Celebrate Your Team With Specificity

You can do more that will wholly elevate your team’s strength and fervor now. Your meetings, and particularly your message, can significantly contribute to the growth, success and achievement of your team as a whole. When you craft your message to communicate your pride and faith in your team, you infuse serotonin into their minds. Serotonin is a small molecular neurotransmitter that directly causes feelings of happiness in the form of pride, confidence and self-worth. When you find ways to specifically commend and congratulate your team, you are gifting serotonin – resulting in the desire to align with you, your priorities and your expectations.

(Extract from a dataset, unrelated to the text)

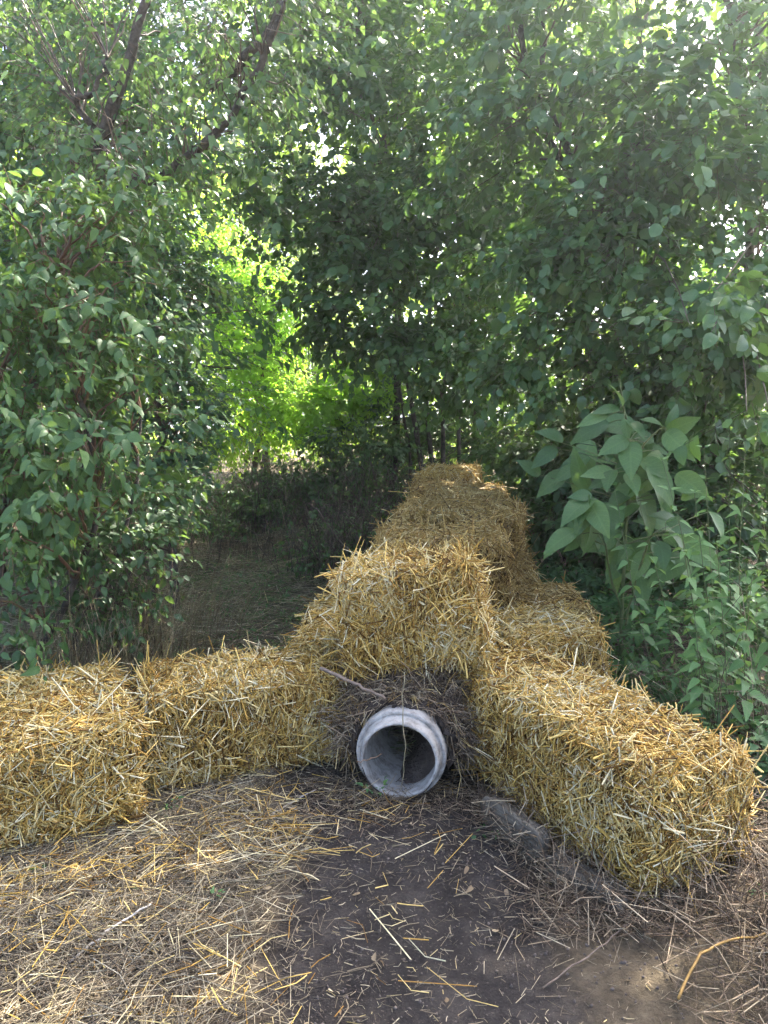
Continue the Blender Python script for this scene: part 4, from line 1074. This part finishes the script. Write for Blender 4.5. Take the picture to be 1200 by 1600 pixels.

The critical key to this strategy is specificity. Generalizing your team’s ability to endure tough times and surpass goals is not going to be received as genuine or memorable. But, when we take the time to detail the challenges and efforts of actual incidents, we will infuse serotonin into the minds of our team. They will then be fortified with feelings of loyalty, dedication and energy to perform. In addition to citing particular events, we must be explicit in how we applaud them. As it is the same in parenting, congratulating a victory or a goal achieved is not ideal. We need to celebrate the effort that fueled the win. Rather than congratulating the team for working hard and hitting goals, call out the exact contributions and sacrifices that were invested. Did some team members sacrifice Saturday mornings to finish a project? Was crummy takeout food brought in nightly to meet a deadline? Did the marketing team find unique, creative ways to gain attention of a prospect? Did someone drive for hours to face a disappointed client late one evening? These are the stories that define your team. Share these moments with as much detail and color as possible. That is how you show appreciation with authenticity as a leader.

When people trust that they are respected and valued, their stamina for hard work is heightened. When they feel valued, their confidence escalates, and they respond with courage to grow and develop new skills. A leader’s message is the foundation on which a team’s ability to collaborate and align is built. The voice of a leader gives an opportunity to reaffirm and celebrate the values and strengths of the team.

Build your team with intention by asking deep questions of individuals and embrace the opportunity to bond over common values. And then remember to celebrate your team with specificity. With detail and respect, share those moments when dedication to mission was unwavering.

When all that they stand for, all that they believe is exemplified in your message – and when you champion their work by sharing their stories – they will in turn embrace your challenge and work tirelessly to surpass your expectations. Whether it’s coffee or whiskey, boardroom or bar stool, it’s happy hour……….cheers!